▶ [Work instructions] Output the data word for word, dropping every image.

▶ [Available data]
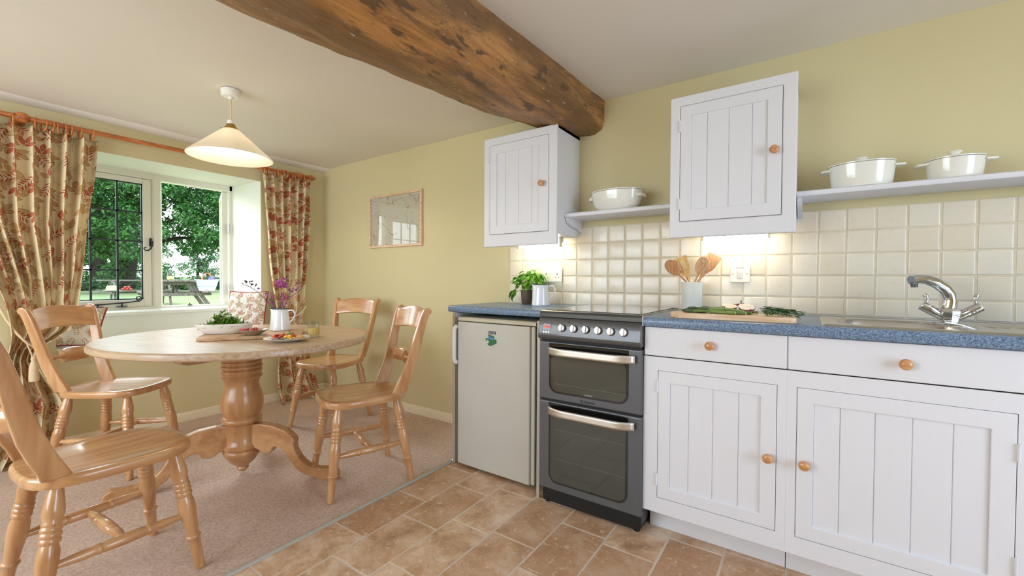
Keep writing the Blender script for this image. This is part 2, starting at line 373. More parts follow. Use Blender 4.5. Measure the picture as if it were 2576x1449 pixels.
def map_mat():
    t = NT('old_map_print'); v = t.coord('UV')
    a = t.noise(v, 5, 4); b = t.noise(v, 90, 3, .7); c = t.noise(v, 14, 3, .6)
    col = t.ramp(b, [(.35, S(196, 186, 158)), (.55, S(222, 216, 198)), (.7, S(214, 204, 176))])
    col = t.mix(t.maprange(a, .5, .7, 0, .5), col, S(206, 214, 180))
    col = t.mix(t.maprange(c, .62, .70, 0, .55), col, S(196, 162, 110))
    col = t.mix(t.maprange(b, .66, .7, 0, .7), col, S(186, 128, 108))
    l = t.math('ABSOLUTE', t.math('SUBTRACT', t.noise(v, 2.2, 4, .55), .5))
    col = t.mix(t.maprange(l, .003, .008, .7, 0), col, S(150, 140, 120))
    s2 = t.n('SeparateXYZ'); t.t.links.new(v, s2.inputs[0])
    key = t.math('MULTIPLY', t.math('LESS_THAN', s2.outputs[0], .15), t.math('GREATER_THAN', s2.outputs[1], .76))
    kl = t.mix(t.math('MULTIPLY', t.math('GREATER_THAN', t.math('FRACT', t.math('MULTIPLY', s2.outputs[1], 48)), .6), t.math('GREATER_THAN', t.noise(v, 120, 1), .48)), S(226, 220, 212), S(170, 160, 152))
    col = t.mix(key, col, kl)
    t.set(color=col, rough=.7); return t.m
M['map'] = map_mat()
M['tree_leaf'] = leafmat('tree_leaf', S(28, 74, 36), S(84, 136, 64), .5, .35)
M['hedge_leaf'] = leafmat('hedge_leaf', S(36, 72, 36), S(86, 124, 64), .6, .25)
M['far_leaf'] = leafmat('far_leaf', S(56, 92, 62), S(98, 132, 84), .7, .25)
M['bark'] = plain('dark_bark', S(48, 44, 36), .95, var=.3, scale=6)
M['lawn'] = plain('mown_lawn', S(130, 142, 100), 1, spec=.1, var=.12, scale=1.5)
M['meadow'] = plain('meadow_grass', S(104, 124, 78), 1, spec=.1, var=.2, scale=.6)
M['straw'] = plain('straw_hat', S(214, 188, 138), .8, var=.1, scale=40)
def stripes():
    t = NT('striped_basket_cloth'); v = t.coord(); s2 = t.n('SeparateXYZ'); t.t.links.new(v, s2.inputs[0])
    f = t.math('FRACT', t.math('MULTIPLY', s2.outputs[2], 7))
    t.set(color=t.ramp(f, [(0, S(232, 234, 240)), (.3, S(226, 196, 214)), (.5, S(150, 190, 226)), (.7, S(236, 236, 242)), (.9, S(120, 190, 196))]), rough=.8); return t.m
M['stripes'] = stripes()
M['leather'] = plain('tan_leather', S(164, 96, 52), .5)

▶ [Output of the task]
Keep writing the Blender script for this image. This is part 2, starting at line 373. More parts follow. Use Blender 4.5. Measure the picture as if it were 2576x1449 pixels.
def map_mat():
    t = NT('old_map_print'); v = t.coord('UV')
    a = t.noise(v, 5, 4); b = t.noise(v, 90, 3, .7); c = t.noise(v, 14, 3, .6)
    col = t.ramp(b, [(.35, S(196, 186, 158)), (.55, S(222, 216, 198)), (.7, S(214, 204, 176))])
    col = t.mix(t.maprange(a, .5, .7, 0, .5), col, S(206, 214, 180))
    col = t.mix(t.maprange(c, .62, .70, 0, .55), col, S(196, 162, 110))
    col = t.mix(t.maprange(b, .66, .7, 0, .7), col, S(186, 128, 108))
    l = t.math('ABSOLUTE', t.math('SUBTRACT', t.noise(v, 2.2, 4, .55), .5))
    col = t.mix(t.maprange(l, .003, .008, .7, 0), col, S(150, 140, 120))
    s2 = t.n('SeparateXYZ'); t.t.links.new(v, s2.inputs[0])
    key = t.math('MULTIPLY', t.math('LESS_THAN', s2.outputs[0], .15), t.math('GREATER_THAN', s2.outputs[1], .76))
    kl = t.mix(t.math('MULTIPLY', t.math('GREATER_THAN', t.math('FRACT', t.math('MULTIPLY', s2.outputs[1], 48)), .6), t.math('GREATER_THAN', t.noise(v, 120, 1), .48)), S(226, 220, 212), S(170, 160, 152))
    col = t.mix(key, col, kl)
    t.set(color=col, rough=.7); return t.m
M['map'] = map_mat()
M['tree_leaf'] = leafmat('tree_leaf', S(28, 74, 36), S(84, 136, 64), .5, .35)
M['hedge_leaf'] = leafmat('hedge_leaf', S(36, 72, 36), S(86, 124, 64), .6, .25)
M['far_leaf'] = leafmat('far_leaf', S(56, 92, 62), S(98, 132, 84), .7, .25)
M['bark'] = plain('dark_bark', S(48, 44, 36), .95, var=.3, scale=6)
M['lawn'] = plain('mown_lawn', S(130, 142, 100), 1, spec=.1, var=.12, scale=1.5)
M['meadow'] = plain('meadow_grass', S(104, 124, 78), 1, spec=.1, var=.2, scale=.6)
M['straw'] = plain('straw_hat', S(214, 188, 138), .8, var=.1, scale=40)
def stripes():
    t = NT('striped_basket_cloth'); v = t.coord(); s2 = t.n('SeparateXYZ'); t.t.links.new(v, s2.inputs[0])
    f = t.math('FRACT', t.math('MULTIPLY', s2.outputs[2], 7))
    t.set(color=t.ramp(f, [(0, S(232, 234, 240)), (.3, S(226, 196, 214)), (.5, S(150, 190, 226)), (.7, S(236, 236, 242)), (.9, S(120, 190, 196))]), rough=.8); return t.m
M['stripes'] = stripes()
M['leather'] = plain('tan_leather', S(164, 96, 52), .5)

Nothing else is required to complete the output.